▼▼▼

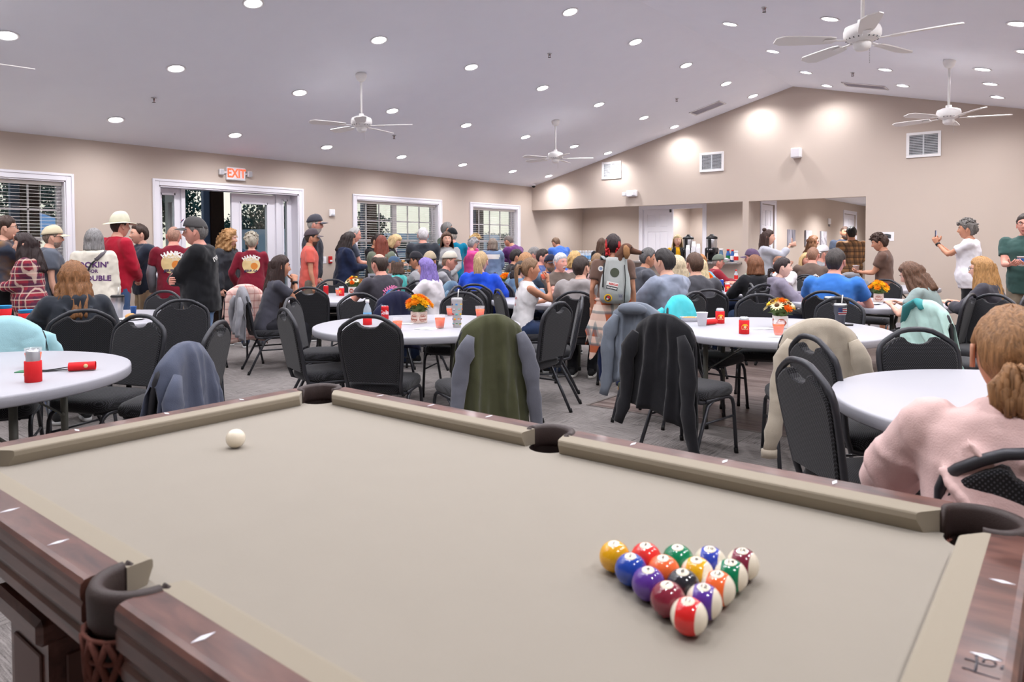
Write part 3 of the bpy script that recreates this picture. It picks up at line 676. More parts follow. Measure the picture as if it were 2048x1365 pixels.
t = thing('creamer_bowl', 'bowl heaped with white creamer cups on the counter', 'bowl', (-5.15, 12.99, CT)); MB().lathe([(0, 0), (.05, 0), (.09, .055), (.085, .055), (.047, .006), (0, .006)], 18).obj('bowl', mat('clear_bowl', (215, 205, 215), .15, trans=.5), t)
for k in range(16):
    q = k * 2.4; rr = .065 * math.sqrt((k + .5) / 16); MB().lathe([(0, 0), (.012, 0), (.016, .018), (0, .02)], 8, (rr * math.cos(q), rr * math.sin(q), .025 + .04 * (1 - rr / .07))).obj('creamer_pod', C_['white'], t)
# cases of bottled water and red jars further left
k = 0
for iy in range(2):
    for ix in range(9):
        x = -8.72 + ix * .075; y = 13.05 + iy * .08
        bottle('clear water bottle with blue label, %s row, %s from the left on the counter' % (('front', 'back')[iy], ordn[ix]), x, y, CT, .205, .032, WATER, C_['white'], mat('water_label_blue', (120, 175, 220), .4), group='rows of bottled water on the counter', neck=.4)
for ix in range(4):
    t = thing('jar', 'dark red jar, %s from the left in the short row on the counter' % ordn[ix], 'jar', (-7.95 + ix * .088, 13.05, CT), 0, 'red jars on the counter'); MB().lathe([(0, 0), (.038, .003), (.038, .09), (.034, .1), (0, .1)], 14).obj('jar_body', C_['darkred'] if ix < 2 else C_['red'], t); MB().lathe([(.035, .1), (.038, .1), (.038, .115), (0, .116)], 14).obj('jar_lid', C_['darkred'], t)

# ------------------------------------------------------------------ outside: porch, ground, trees, trailers
struct(MB().b2((-140, -80, -.5), (XL - WT, 190, -.15)).obj('ground_outside', mat('grass_dusk', (58, 78, 66), .9, var=.4, vscale=.6)))
struct(MB().b2((-12.7, -5, -.15), (XL - WT, 16, -.02)).obj('porch_slab', mat('porch_concrete', (120, 122, 126), .9, var=.1)))
PB = mat('porch_post_brown', (64, 42, 32), .7, var=.2); PBL = mat('side_board_blue_grey', (112, 132, 165), .5)
for nm, y in (('first window', 3.88), ('entrance door', 6.83), ('second window', 10.46), ('third window', 14.1)):
    t = thing('porch_post', 'dark brown square porch post outside the ' + nm, 'post', (-12.3, y, -.02), 0, 'porch posts outside'); MB().b2((-.1, -.12, 0), (.1, .12, 2.75), bev=.008).obj('post', PB, t)
    MB().b2((-.05, -.24, .1), (.05, -.12, 2.75), bev=.01).obj('side_board', PBL, t); MB().b2((-.13, -.15, 0), (.13, .15, .18), bev=.01).obj('post_base', PB, t)  # narrow blue-grey board added for the bluish side of each post
struct(MB().b2((-12.45, -5, 2.73), (-12.15, 16, 3.0)).obj('porch_beam', PB)); struct(MB().b2((-12.9, -5, 3.0), (XL - WT, 16, 3.08)).obj('porch_roof', mat('porch_soffit', (150, 150, 150), .8)))
LEAF = mat('dusk_foliage', (34, 62, 58), .8, col2=(58, 92, 78), vscale=.9); BARK = mat('bark', (50, 42, 36), .9)
leafv = np.array([(0, -.5, 0), (.35, 0, .12), (0, .5, 0), (-.35, 0, .12)])
def tree(label, x, y, h, rx, seed, leaves=1500):
    r_ = np.random.default_rng(seed); t = thing('tree', label, 'tree', (x, y, -.15), 0, 'trees beyond the windows')
    MB().tube([(0, 0, 0), (.1, 0, h * .3), (0, .1, h * .65)], [.26, .2, .08], 8).obj('trunk', BARK, t)
    V = []; F = []
    nc = 26; cen = []
    for k in range(nc):
        d = r_.normal(size=3); d /= np.linalg.norm(d); rr = r_.random() ** .4
        cen.append((d[0] * rx * rr * .8, d[1] * rx * rr * .8, h * .60 + d[2] * h * .36 * rr))
    cen = np.array(cen)
    for k in range(leaves):
        c = cen[k % nc]; d = r_.normal(size=3); d /= np.linalg.norm(d); p = c + d * (rx * .42) * (r_.random() ** .33) * np.array((1, 1, min(1, h / (2.4 * rx))))
        R_ = Matrix.Rotation(r_.random() * 6.28, 3, 'Z') @ Matrix.Rotation(r_.random() * 3, 3, 'X'); s_ = (.22 + .2 * r_.random())
        o_ = len(V); V.extend((leafv * s_) @ np.array(R_).T + p); F.append((o_, o_ + 1, o_ + 2, o_ + 3))
    o_ = MB().add(V, F).obj('foliage', LEAF, t); o_['kind'] = 'stuff'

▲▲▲

Leave out any pictures and return exactly the lines from the beginning of the data through the line with "t = thing('jar', 'dark", inclusive.

• **Output**
Write part 3 of the bpy script that recreates this picture. It picks up at line 676. More parts follow. Measure the picture as if it were 2048x1365 pixels.
t = thing('creamer_bowl', 'bowl heaped with white creamer cups on the counter', 'bowl', (-5.15, 12.99, CT)); MB().lathe([(0, 0), (.05, 0), (.09, .055), (.085, .055), (.047, .006), (0, .006)], 18).obj('bowl', mat('clear_bowl', (215, 205, 215), .15, trans=.5), t)
for k in range(16):
    q = k * 2.4; rr = .065 * math.sqrt((k + .5) / 16); MB().lathe([(0, 0), (.012, 0), (.016, .018), (0, .02)], 8, (rr * math.cos(q), rr * math.sin(q), .025 + .04 * (1 - rr / .07))).obj('creamer_pod', C_['white'], t)
# cases of bottled water and red jars further left
k = 0
for iy in range(2):
    for ix in range(9):
        x = -8.72 + ix * .075; y = 13.05 + iy * .08
        bottle('clear water bottle with blue label, %s row, %s from the left on the counter' % (('front', 'back')[iy], ordn[ix]), x, y, CT, .205, .032, WATER, C_['white'], mat('water_label_blue', (120, 175, 220), .4), group='rows of bottled water on the counter', neck=.4)
for ix in range(4):
    t = thing('jar', 'dark red jar, %s from the left in the short row on the counter' % ordn[ix], 'jar', (-7.95 + ix * .088, 13.05, CT), 0, 'red jars on the counter'); MB().lathe([(0, 0), (.038, .003), (.038, .09), (.034, .1), (0, .1)], 14).obj('jar_body', C_['darkred'] if ix < 2 else C_['red'], t); MB().lathe([(.035, .1), (.038, .1), (.038, .115), (0, .116)], 14).obj('jar_lid', C_['darkred'], t)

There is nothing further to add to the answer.